"Everyone has a plan until you get punched in the mouth" - Shamala takeaways from the event "From female Founders to Funders: Challenges and Opportunities"

"Everyone has a plan until you get punched in the mouth" Mike Tyson. I'll get back to this in a bit.

I recently had the pleasure of attending an in-person event honoring female founders and an honest discussion on the current landscape hosted by Kiwitech in San Francisco. An amazing panel of women Jessica CHIN FOO ( She / Her / Elle ) Leslie Goldman Tepper Maryam Haque Shih-Fong Wang spoke about the current landscape and the main takeaways:


*Money is tightening up.
People who do give money are going to give it to those they already know. And this is more of a challenge to women, as men are still the larger set of investors and tend to give to other men first. And white at that.

*As a woman, work and work harder. Get the numbers right.
This one has bothered me a lot and always, everyone on the team and I work tirelessly - but hard work alone does not cut it. In running a start-up, there is a lot of being in the right place at the right time, luck, breaking gender bias, ethnicity bias and so on.
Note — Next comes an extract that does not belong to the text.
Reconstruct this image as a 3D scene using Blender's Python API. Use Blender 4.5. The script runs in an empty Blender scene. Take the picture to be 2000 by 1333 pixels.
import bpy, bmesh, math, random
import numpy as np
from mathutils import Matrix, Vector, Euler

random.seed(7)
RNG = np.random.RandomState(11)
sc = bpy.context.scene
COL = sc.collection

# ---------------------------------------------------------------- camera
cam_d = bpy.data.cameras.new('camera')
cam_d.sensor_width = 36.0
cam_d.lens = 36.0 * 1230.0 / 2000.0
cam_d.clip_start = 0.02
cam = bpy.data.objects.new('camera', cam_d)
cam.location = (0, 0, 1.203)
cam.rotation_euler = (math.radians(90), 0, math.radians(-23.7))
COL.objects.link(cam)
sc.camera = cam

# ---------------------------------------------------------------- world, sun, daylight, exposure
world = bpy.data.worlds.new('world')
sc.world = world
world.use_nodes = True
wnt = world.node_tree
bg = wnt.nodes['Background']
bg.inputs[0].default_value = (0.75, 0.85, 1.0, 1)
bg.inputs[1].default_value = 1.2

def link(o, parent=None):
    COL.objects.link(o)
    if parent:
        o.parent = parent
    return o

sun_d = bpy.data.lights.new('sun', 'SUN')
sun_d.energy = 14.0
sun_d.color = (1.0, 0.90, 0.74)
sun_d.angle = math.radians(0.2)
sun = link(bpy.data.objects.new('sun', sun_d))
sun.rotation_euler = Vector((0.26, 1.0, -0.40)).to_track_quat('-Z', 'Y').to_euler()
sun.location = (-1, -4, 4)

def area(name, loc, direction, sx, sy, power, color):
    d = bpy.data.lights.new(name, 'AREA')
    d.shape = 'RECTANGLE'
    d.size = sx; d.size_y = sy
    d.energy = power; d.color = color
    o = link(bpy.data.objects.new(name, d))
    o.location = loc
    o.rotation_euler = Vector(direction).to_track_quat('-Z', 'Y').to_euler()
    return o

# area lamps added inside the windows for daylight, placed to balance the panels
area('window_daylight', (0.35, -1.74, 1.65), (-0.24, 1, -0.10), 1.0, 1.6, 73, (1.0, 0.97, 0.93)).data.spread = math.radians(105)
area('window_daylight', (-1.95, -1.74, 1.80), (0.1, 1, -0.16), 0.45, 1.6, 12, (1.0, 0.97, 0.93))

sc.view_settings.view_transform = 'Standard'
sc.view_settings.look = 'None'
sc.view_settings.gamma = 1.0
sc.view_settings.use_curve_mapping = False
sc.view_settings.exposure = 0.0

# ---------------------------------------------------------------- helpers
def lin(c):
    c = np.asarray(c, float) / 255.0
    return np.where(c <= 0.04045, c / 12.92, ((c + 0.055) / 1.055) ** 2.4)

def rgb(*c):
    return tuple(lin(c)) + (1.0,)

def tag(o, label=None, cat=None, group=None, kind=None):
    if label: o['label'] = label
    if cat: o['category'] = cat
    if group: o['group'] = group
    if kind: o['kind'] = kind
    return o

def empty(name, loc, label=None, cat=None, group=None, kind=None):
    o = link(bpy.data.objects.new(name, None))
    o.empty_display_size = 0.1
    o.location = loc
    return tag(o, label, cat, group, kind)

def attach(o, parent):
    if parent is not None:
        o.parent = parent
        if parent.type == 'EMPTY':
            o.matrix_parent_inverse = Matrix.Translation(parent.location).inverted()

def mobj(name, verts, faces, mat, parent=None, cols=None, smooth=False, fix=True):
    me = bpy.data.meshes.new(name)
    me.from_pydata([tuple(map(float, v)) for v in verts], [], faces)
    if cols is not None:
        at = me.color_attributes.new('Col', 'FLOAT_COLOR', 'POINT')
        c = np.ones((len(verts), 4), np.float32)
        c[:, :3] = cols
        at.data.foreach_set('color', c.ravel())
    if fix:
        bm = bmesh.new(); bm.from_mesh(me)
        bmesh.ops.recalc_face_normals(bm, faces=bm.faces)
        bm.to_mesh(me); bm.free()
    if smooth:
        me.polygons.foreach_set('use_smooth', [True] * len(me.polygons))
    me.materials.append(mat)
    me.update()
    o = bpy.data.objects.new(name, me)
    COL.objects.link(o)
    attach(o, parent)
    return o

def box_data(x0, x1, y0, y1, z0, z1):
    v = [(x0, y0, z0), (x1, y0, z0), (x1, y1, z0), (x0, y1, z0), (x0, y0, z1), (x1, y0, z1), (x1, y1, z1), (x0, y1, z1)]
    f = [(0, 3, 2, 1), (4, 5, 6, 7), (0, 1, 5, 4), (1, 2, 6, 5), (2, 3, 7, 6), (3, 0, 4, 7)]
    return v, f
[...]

* Show up and get the advice
It is about now that I actually say - show me the money and not advice. Hanai as a start-up has been advised, accelerated, incubated, sometimes intubated. We are walking the walk and doing the work, while we do need advice, we now are drowning in it, we actually need a money boat to bring us to shore :)

* Ride the waves
Which brings me back to the quote earlier - everyone has a plan until you get punched in the face. Being a female founder of a social impact I wake up every day with a plan on how things should unfold for the day, for the week, the month, and as asked often for the next five years. In a world of unpredictability, I plan, and get punched in the face - repeatedly.
But I get up, wipe off the blood, and we carry on.

My eight-year-old, seeing me put up the week's activities on the refrigerator door, asked me recently - why do you plan so much?

Mostly because a semblance of control helps, as we ride the waves of uncertainty that generally punctuates start-up life (and parenthood).
Stay safe all as you ride the waves and may there be fewer punches today.